When the children had had enough swimming and picnicking, a few of them decided to talk into my tape recorder. First came Shish, dripping wet, wearing his orange trunks. Through a translator, he said he likes everything in America, there's nothing he doesn't like, but most of all he liked the log ride and roller coaster at the fun park. When he grows up, he said, he wants to be what his father is: a bhopa, a balladeer of Rajasthan.

Thirteen-year-old Bhaskar Mahapatra, a painter, was looking forward to a trip to the Freer Museum to see Indian miniatures. Bhaskar was not an ordinary sightseer in Washington: ``A painter is always thinking of the subjects for painting,'' he explained solemnly. Everything he's seen here, he's never seen in India, he said. And he wanted to paint dinosaurs next.

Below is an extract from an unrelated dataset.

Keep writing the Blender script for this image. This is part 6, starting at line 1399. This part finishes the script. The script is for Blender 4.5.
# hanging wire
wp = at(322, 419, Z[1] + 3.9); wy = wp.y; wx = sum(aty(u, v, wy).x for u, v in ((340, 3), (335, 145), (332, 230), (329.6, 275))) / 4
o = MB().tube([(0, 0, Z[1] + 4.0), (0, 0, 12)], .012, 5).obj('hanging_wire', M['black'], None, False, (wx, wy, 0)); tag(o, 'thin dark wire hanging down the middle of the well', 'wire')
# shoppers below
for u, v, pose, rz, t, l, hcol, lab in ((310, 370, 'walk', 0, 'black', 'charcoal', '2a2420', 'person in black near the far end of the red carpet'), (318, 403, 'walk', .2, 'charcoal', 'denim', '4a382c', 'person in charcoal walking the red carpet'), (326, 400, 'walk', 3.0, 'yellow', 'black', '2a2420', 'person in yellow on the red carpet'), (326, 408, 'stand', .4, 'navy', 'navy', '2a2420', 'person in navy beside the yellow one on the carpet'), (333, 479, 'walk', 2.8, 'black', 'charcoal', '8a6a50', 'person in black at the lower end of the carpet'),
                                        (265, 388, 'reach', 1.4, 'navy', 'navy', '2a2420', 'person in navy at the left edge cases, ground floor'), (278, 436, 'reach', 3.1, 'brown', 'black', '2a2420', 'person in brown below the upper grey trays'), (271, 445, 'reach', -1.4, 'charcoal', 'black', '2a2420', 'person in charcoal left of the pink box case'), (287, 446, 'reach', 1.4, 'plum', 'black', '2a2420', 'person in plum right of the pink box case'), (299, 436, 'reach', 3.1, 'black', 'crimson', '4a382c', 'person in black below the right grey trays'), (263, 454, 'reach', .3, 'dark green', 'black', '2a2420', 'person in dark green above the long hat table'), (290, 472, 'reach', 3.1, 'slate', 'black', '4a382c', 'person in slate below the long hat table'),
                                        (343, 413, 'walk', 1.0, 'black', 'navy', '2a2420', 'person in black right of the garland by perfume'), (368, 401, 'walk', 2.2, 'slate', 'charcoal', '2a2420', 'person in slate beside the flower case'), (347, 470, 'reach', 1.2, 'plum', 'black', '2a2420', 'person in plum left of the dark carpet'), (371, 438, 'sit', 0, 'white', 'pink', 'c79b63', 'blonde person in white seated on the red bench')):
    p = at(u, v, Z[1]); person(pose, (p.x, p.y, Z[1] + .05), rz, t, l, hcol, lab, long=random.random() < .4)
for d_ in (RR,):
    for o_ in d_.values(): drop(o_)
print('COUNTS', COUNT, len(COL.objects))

Thirteen-year-old Mohammed Rafiq, a magician, came from a small colony outside of Delhi and raised a small eyebrow at the way the tourists dress here. ``In his opinion, the shorts everybody wears don't look too good,'' said the translator, adding, ``half-clothes, he calls them.'' He found the Air and Space Museum in Washington a thriller.

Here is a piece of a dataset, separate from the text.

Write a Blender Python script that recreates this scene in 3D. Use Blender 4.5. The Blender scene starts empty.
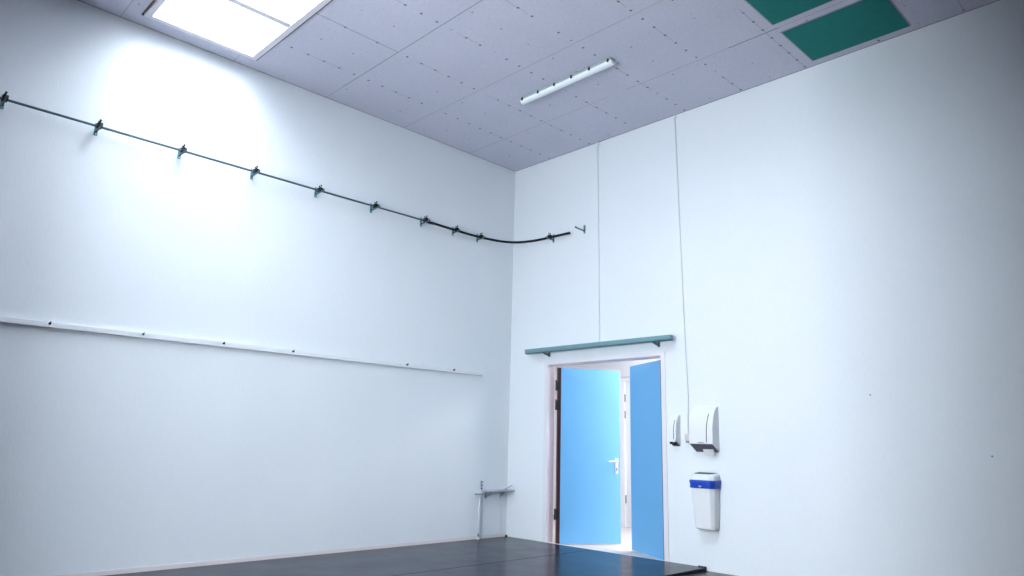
import bpy, bmesh, math
from math import pi, sin, cos, radians
from mathutils import Vector, Matrix

scn = bpy.context.scene
COL = scn.collection
H = 4.68            # ceiling height
FZ = -0.03          # base floor level (the dance mats lie on it, top at z = 0)

# ------------------------------------------------------------------ helpers
def newmat(name, col, rough=0.5, metal=0.0, spec=0.5, emit=None, estr=0.0):
    m = bpy.data.materials.new(name); m.use_nodes = True
    b = m.node_tree.nodes['Principled BSDF']
    b.inputs['Base Color'].default_value = (*col, 1)
    b.inputs['Roughness'].default_value = rough
    b.inputs['Metallic'].default_value = metal
    b.inputs['Specular IOR Level'].default_value = spec
    if emit:
        b.inputs['Emission Color'].default_value = (*emit, 1)
        b.inputs['Emission Strength'].default_value = estr
    return m

class N:
    """small expression builder over math nodes"""
    def __init__(s, nt, sock): s.nt, s.s = nt, sock
    def op(s, o, *a):
        n = s.nt.nodes.new('ShaderNodeMath'); n.operation = o
        s.nt.links.new(s.s, n.inputs[0])
        for i, v in enumerate(a):
            if isinstance(v, N): s.nt.links.new(v.s, n.inputs[i+1])
            else: n.inputs[i+1].default_value = v
        return N(s.nt, n.outputs[0])
    def __add__(s, o): return s.op('ADD', o)
    def __sub__(s, o): return s.op('SUBTRACT', o)
    def __mul__(s, o): return s.op('MULTIPLY', o)
    def lt(s, o): return s.op('LESS_THAN', o)
    def gt(s, o): return s.op('GREATER_THAN', o)
    def ab(s): return s.op('ABSOLUTE')
    def pp(s, period):     # signed distance to the nearest multiple of period
        return s.op('PINGPONG', period/2)
    def mx(s, o): return s.op('MAXIMUM', o)

def coords(nt):
    tc = nt.nodes.new('ShaderNodeTexCoord'); sp = nt.nodes.new('ShaderNodeSeparateXYZ')
    nt.links.new(tc.outputs['Object'], sp.inputs[0])
    return tc, N(nt, sp.outputs[0]), N(nt, sp.outputs[1]), N(nt, sp.outputs[2])

def noise(nt, tc, scale, detail=3, stretch=None):
    n = nt.nodes.new('ShaderNodeTexNoise'); n.inputs['Scale'].default_value = scale
    n.inputs['Detail'].default_value = detail
    if stretch:
        mp = nt.nodes.new('ShaderNodeMapping'); mp.inputs['Scale'].default_value = stretch
        nt.links.new(tc.outputs['Object'], mp.inputs[0]); nt.links.new(mp.outputs[0], n.inputs[0])
    else: nt.links.new(tc.outputs['Object'], n.inputs[0])
    return N(nt, n.outputs[0])

def mixcol(nt, fac, a, b):
    m = nt.nodes.new('ShaderNodeMix'); m.data_type = 'RGBA'
    nt.links.new(fac.s, m.inputs[0])
    for i, v in ((6, a), (7, b)):
        if isinstance(v, tuple): m.inputs[i].default_value = (*v, 1)
        else: nt.links.new(v, m.inputs[i])
    return m.outputs[2]

def bump(nt, h, strength, dist=0.01):
    b = nt.nodes.new('ShaderNodeBump'); b.inputs['Strength'].default_value = strength
    b.inputs['Distance'].default_value = dist
    nt.links.new(h.s, b.inputs['Height'])
    nt.links.new(b.outputs[0], nt.nodes['Principled BSDF'].inputs['Normal'])

# ------------------------------------------------------------------ materials
def wall_material():
    m = newmat('wall_paint', (0.80, 0.83, 0.87), 0.55, spec=0.3)
    nt = m.node_tree; tc, x, y, z = coords(nt)
    big = noise(nt, tc, 1.3, 4, (1, 1, .45)); fine = noise(nt, tc, 70, 3, (1, 1, .22))
    f = (big*0.6 + fine*0.55) - 0.15
    c = mixcol(nt, f, (0.735, 0.785, 0.835), (0.84, 0.875, 0.91))
    nt.links.new(c, nt.nodes['Principled BSDF'].inputs['Base Color'])
    bump(nt, fine, 0.25, 0.004)
    return m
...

Eleven-year-old Krishna Bai, an acrobat, came from a village near Jaipur called Ajarka. She was dressed in blue, with matching fingernails, and shivered with delight over the acrobatics of the roller coaster.

Twelve-year-old Rajki Nath, from Jaipur, does Rajasthan dances and hopes to dance right through the rest of her life until her marriage. Indian women don't dance at all after they marry, she explained.

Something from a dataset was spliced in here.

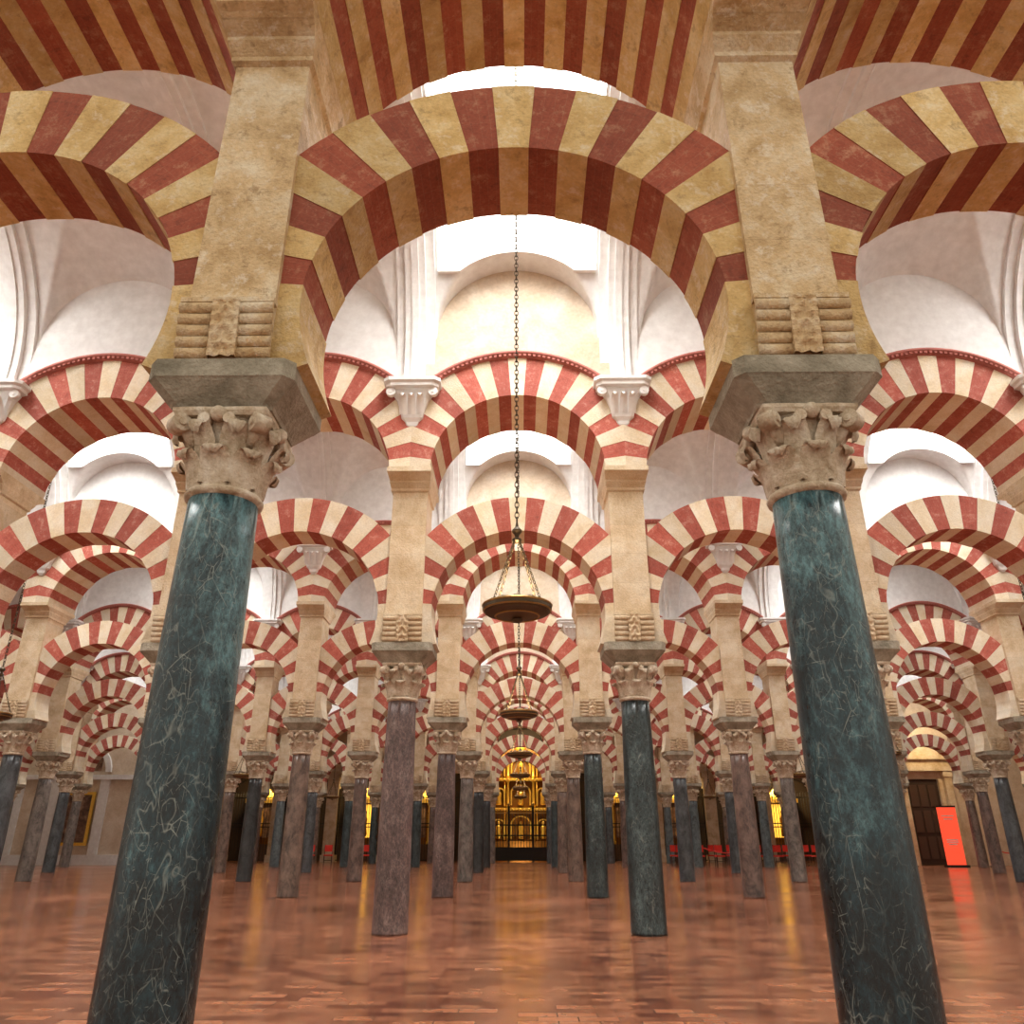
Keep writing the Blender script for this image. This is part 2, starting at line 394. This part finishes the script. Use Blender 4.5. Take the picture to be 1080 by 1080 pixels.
def bay_mesh(name,mm,wallmat='white',near=False):
    LR=1.30; LRo=1.91 if near else 1.87; LC=4.28; LA=math.radians(90)+math.asin((LC-BT)/LR)
    UR=1.43 if near else 1.38; URo=2.10; UC=6.26 if near else 6.46; UY=.66 if near else .60
    A=math.acos(.42/UR) if near else pi/2
    mb=MB()
    ring(mb,LR,LRo,LC,.32 if near else .29,LA,25,1.52,3)
    ring(mb,UR,URo,UC,UY,A,21,1.7,0)
    am=math.asin(1.7/ (URo+.03))
    n=30
    for sg in(-1,1):
        P=[]
        for i in range(n+1):
            a=-am+2*am*i/n; s_,c_=math.sin(a),math.cos(a)
            P.append([(r*s_,sg*y,UC+r*c_) for r,y in((URo-.01,UY-.01),(URo,UY+.04),(URo+.035,UY+.05),(URo+.045,UY+.085),(URo+.09,UY+.09),(URo+.095,UY-.01))])
        mb.grid(P,'moul',True)
        for i in range(48):
            a=-am+2*am*(i+.5)/48; s_,c_=math.sin(a),math.cos(a); w=.022
            q=[(URo*s_-w*c_,UC+URo*c_+w*s_),(URo*s_+w*c_,UC+URo*c_-w*s_),((URo+.04)*s_+w*c_,UC+(URo+.04)*c_-w*s_),((URo+.04)*s_-w*c_,UC+(URo+.04)*c_+w*s_)]
            mb.face([(x,sg*(UY+.075),z) for x,z in q],'moul')
            mb.face([(q[0][0],sg*UY,q[0][1]),(q[1][0],sg*UY,q[1][1]),(q[1][0],sg*(UY+.075),q[1][1]),(q[0][0],sg*(UY+.075),q[0][1])],'moul')
        xs=[-1.7+3.4*i/40 for i in range(41)]
        for i in range(40):
            x0,x1=xs[i],xs[i+1]
            z0=UC+math.sqrt(URo**2-x0*x0); z1=UC+math.sqrt(URo**2-x1*x1)
            mb.face([(x0,sg*UY,z0-.005),(x1,sg*UY,z1-.005),(x1,sg*UY,TOPZ),(x0,sg*UY,TOPZ)],'wall')
    return mb.mesh(name,{**mm,'wall':wallmat},merge=True)
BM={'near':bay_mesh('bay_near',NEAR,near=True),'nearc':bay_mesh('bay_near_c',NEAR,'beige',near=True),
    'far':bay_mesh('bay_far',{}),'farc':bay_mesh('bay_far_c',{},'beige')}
# ------------------------------------------------------------------ vault
VW=3.675-.60; VC=8.3; VH=3.0; LUR=1.36; LUC=9.02
def zl(x): return LUC+math.sqrt(max(0,LUR**2-x*x)) if abs(x)<LUR else -1
def zm(y): return VC+VH*math.sqrt(max(0,1-(y/VW)**2))
DEP=2.0; ZAP=zm(VW-DEP)
def zpoint(x,y):
    d=VW-abs(y); z=zm(y)
    if d>=DEP: return z
    w=LUR*(1-d/DEP)**.9
    if abs(x)>=w or w<=0: return z
    tgt=10.2+(ZAP-10.2)*d/DEP
    return z+max(0,tgt-z)*math.sqrt(1-(x/w)**2)
HX,HY=1.33,2.55
def vault_mesh(name,hole):
    mb=MB()
    xs=sorted(set([round(-1.7+3.4*i/64,5) for i in range(65)]+[-LUR,LUR,-HX,HX]))
    ts=[-pi/2+pi*i/90 for i in range(91)]
    ys=sorted(set([round(VW*math.sin(t),5) for t in ts]+[-HY,HY]))
    Z=(lambda x,y:max(zm(y),zl(x))) if hole else zpoint
    for i in range(len(xs)-1):
        for j in range(len(ys)-1):
            x0,x1,y0,y1=xs[i],xs[i+1],ys[j],ys[j+1]
            if hole and x0>=-HX-1e-6 and x1<=HX+1e-6 and y0>=-HY-1e-6 and y1<=HY+1e-6: continue
            mb.face([(x,y,Z(x,y)) for x,y in((x0,y0),(x1,y0),(x1,y1),(x0,y1))],'white',smooth=True)
    if hole:
        T=12.6; yy=[y for y in ys if -HY-1e-6<=y<=HY+1e-6]
        for sx in(-HX,HX):
            for a,b in zip(yy,yy[1:]):
                mb.face([(sx,a,Z(sx,a)-.02),(sx,b,Z(sx,b)-.02),(sx,b,T),(sx,a,T)],'white')
        xx=[x for x in xs if -HX-1e-6<=x<=HX+1e-6]
        for sy in(-HY,HY):
            for a,b in zip(xx,xx[1:]):
                mb.face([(a,sy,Z(a,sy)-.02),(b,sy,Z(b,sy)-.02),(b,sy,T),(a,sy,T)],'white')
            P=[[(x,sy+(-1 if sy>0 else 1)*d,Z(x,sy)+dz) for d,dz in((0,-.03),(.07,-.03),(.07,.07),(0,.09))] for x in xx]
            mb.grid(P,'white',False)
        mb.face([(-HX,-HY,T),(HX,-HY,T),(HX,HY,T),(-HX,HY,T)],'pane')
        for k in range(1,4): mb.box(-HX,HX,-HY+k*HY/2-.03,-HY+k*HY/2+.03,T-.08,T-.02,'white')
        mb.box(-.03,.03,-HY,HY,T-.08,T-.02,'white')
    return mb.mesh(name)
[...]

The translators were Nita Kumar, an anthropologist at the University of Chicago, who has brought along her own little four-year-old daughter, and Amita Kasbekar, who is working on her MA in political science at Stony Brook College on Long Island, N.Y.

Nita Kumar says what surprised the Indian children most of all here were the living conditions. ``It's all so comfortable, so clean. Most of them are poor, although some of them have comfortable homes, but here everything is clean and carpeted and cool [in summer]. Most of them come from small villages . . . where there is no electricity and no cooking facilities, no hot and cold running water. They don't have beds with white sheets on them, they don't have tables and chairs and as many plates as there are people.''

``What struck me most,'' said Amita Kasbekar, ``is how accommodating the children are. The adults tend to complain every once in a while, but the children just take everything in their stride.'' Although all but two of the children had come without their parents, they had already known most of the adults acting as guardians on the visit, which gave them emotional security. Amita Kasbekar, one of those guardians, talked a bit about the politics of eating in this group where some were Hindu, some Muslim. The Muslims couldn't eat pork, the Hindus couldn't eat beef. ``What was acceptable to both was served: chicken and a lot of goat meat.'' The children ate little American food while they were here: no hamburgers, hot dogs, pizza. Just ice cream, chips, sodas. ``The children said to me, Amita-ji (the ji is a term of respect) there is so much talk about food on television.''

After the dal and curry and fresh fruit were cleared away, the singing began. A one-man country band named Bob Devlin got out his banjo, drum, and harmonica and began to play ``You Are My Sunshine.'' The Indians crowded around him, singing snatches of it; a child in lime green trunks broke into a traditional Indian dance. On it went through ``Country Roads,'' ``Wabash Cannonball,'' (as an Indian boy juggler balanced oranges in time to the music), and ``He's Got the Whole World in His Hands,'' when

an Indian drummer and a sitarist leaped up and joined him in making music. After the music, they brought on the dinosaurs as two entertainers, Michele Valeri and Ingrid Crepeau, sang and danced in friendly monster costumes for the kids.

Then it was time to sandwich ourselves into the yellow school bus and start home. As we were rounding the red barns and the barnyard where the Holsteins stood munching in a pasture, two of the children clamored to get out and pat them. ``Don't you think you've seen enough cows in India?'' asked a woman in a silk sari.